Doch in einem großen Wald flattern alle Arten von Vögeln; was wir Holden gerne zocken, berührt zum Glück nicht nur oft beschworene weibliche Tugenden. Als geboostete Pistensau den Asphalt rocken, im Blutrausch baden, lustzuckend ethnische Minoritäten glattnieten und immer die Mucke bis zum Anschlag, das belebt Konsoleras und PC-Perlen genauso wie xy-Chromies. Schon erscheinen im Internet erste Foren, in denen junge Mütter nach Erfahrungswerten fragen, wie Stillen und Chillen verbunden werden, ob Pampers und PC Symbiosen erzielen können.

Der Kapitalismus fackelt nicht lang: Kaum haben Frauen das e-Entertainment entdeckt, rennen ihnen Marketingschergen hinterher. Denn bei allen Änderungen bleiben bestimmte Items der Konsumwelt eindeutig Favoriten. Nie begreifen Männer, warum zwei Paar Schuhe nicht ausreichen, um mit beiden Beinen fest auf dem Boden zu stehen. Und trügen Kerls Handtaschen, beulte kein dickes Portmonnee mehr ihre Jeans aus! Das wissen wir und haben deshalb für jede Hose, die wir in den nächsten Dekaden zu kaufen planen, vorsorglich bereits eine Handtasche in petto. Der Gamesmarkt reagiert mit neuem Merchandise-Stoff. Zum Beispiel mit T-Shirts unter Zeltgröße, mit V-Ausschnitt und auch mal in rot. Von Kerls bevorzugtes Schwarz (muss man nie waschen) verblasst. Coole gelabelte Handtaschen, mit denen frau abends auf die Bahn gehen kann, zieren plötzlich die Regale, trendy und nur zart gebrandete Winterjacken unterstreichen neues Modebewusstsein der Publisher. Lesezeichen, Stofftiere und Butterbrotdosen gesellten sich zur Range der Merchandise-Artikel hinzu.
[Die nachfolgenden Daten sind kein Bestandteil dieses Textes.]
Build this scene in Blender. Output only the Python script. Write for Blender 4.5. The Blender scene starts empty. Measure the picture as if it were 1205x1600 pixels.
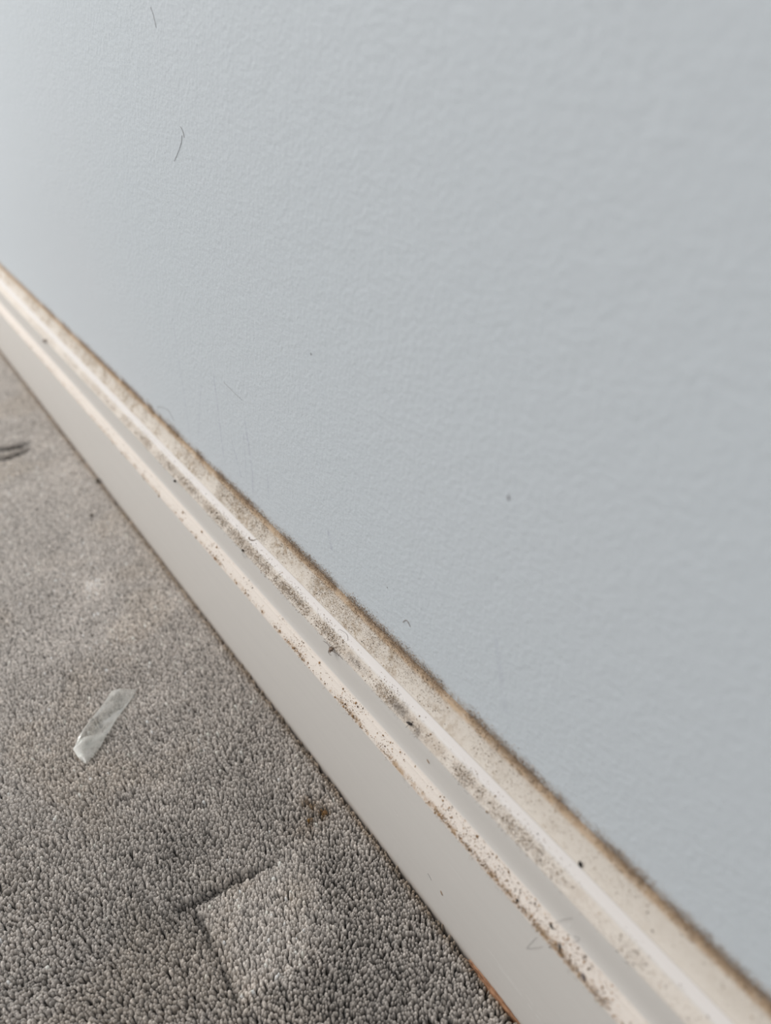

Wir warten. Auf den bebenden Burnout-Bra, Bettzeug Bettelfield 2 in Übergröße, auf warme WOW-Winterboots oder Half Life Ultra für die Tage im Low Level. Bis die kommen, scheren wir uns nicht um Gender-Kategorien und zocken einfach weiter.

Ich bin dann auch weg. Mom rächen.
           

Kommentare

johndoe-freename-865 schrieb am
Wenn ich in meinen Schrank schaue, sehe ich da schon etwas Rotes. Das Problem: Das ist mein Kopf, der vor Scham errötet (ich habe einen Spiegel in der Schranktür). Tja, so gut wie jedes Video-Spiel-Merchandise-Kleidungsstück ist schwarz. Vom Time-Splitters-Pulli über ein altes Sternenschweif-Hemd (DSA2) bis hin zu den lustigen Linux \"Ich bin root, ich darf das!\"-T-Shirts. Mein Gott war ich froh, als ich da noch ein weißes Codemasters-Shirt von der GC letzten Jahres fand. Das beruhigte mich erstmal.
Um dem männlichem Klischee aber zu entsagen fehlen uns aber ein paar Produkte:
Der Zelda-Deo-Roller, duften wie Link nach einem Abenteuer
Der NFS-Rasierer, getunet mit 4 Klingen, die sich der Kurvenlage des Gesichts anpassen
Die PacMan-Zahnbürste, damit sie auch morgen noch kraftvoll gelbe Pixel fressen können
Wer jetzt bestellt erhält noch gratis eine Tube Yoshi-Zahnpasta und das Lehrvideo \"Gordon Freeman wäscht sich\"
Leider wird mir durch den obigen Artikel etwas klar: Frauen erkämpfen sich nicht den Video-Spiel-Markt, sie selbst sind das Geschäft der Publisher. Aber anstatt gescheite feminine Spiele zu produzieren, verdienen die ihr Geld mit Handtaschen und Monatsbinden mit hohem Gore-Faktor.
Naja, wenigstens komme ich da auf ein Paar Ideen für Weihnachten. Ob meiner Freundin der Lara-Croft-Wonderbra gefallen wird, oder doch lieber der Far-Cry-Tanga?
Auf jeden Fall ein SUPER-Artikel! Wirklich ein Lob!
Ich muss aber jetzt los; Schuhe kaufen!
johndoe-freename-67557 schrieb am
Genial - einfach nur genial !!!
Ich kan aus dem schmunzeln gar nicht mehr heraus. Leider ist vieles davon wahr aber es ist sehr schoen verpackt. Du solltest, oder sollte ich besser \"Sie\" sagen Oo (ja ich weiss maennlicher Stumpfsinn *g*), oefter schreiben :)
gloomy schrieb am
Hehe, sehr gut geschrieben, netter Stil. Naja, bei einer Germanistin und PR-Beraterin, die es gewohnt ist, gewiefte Pressetexte zu schreiben, kein Wunder.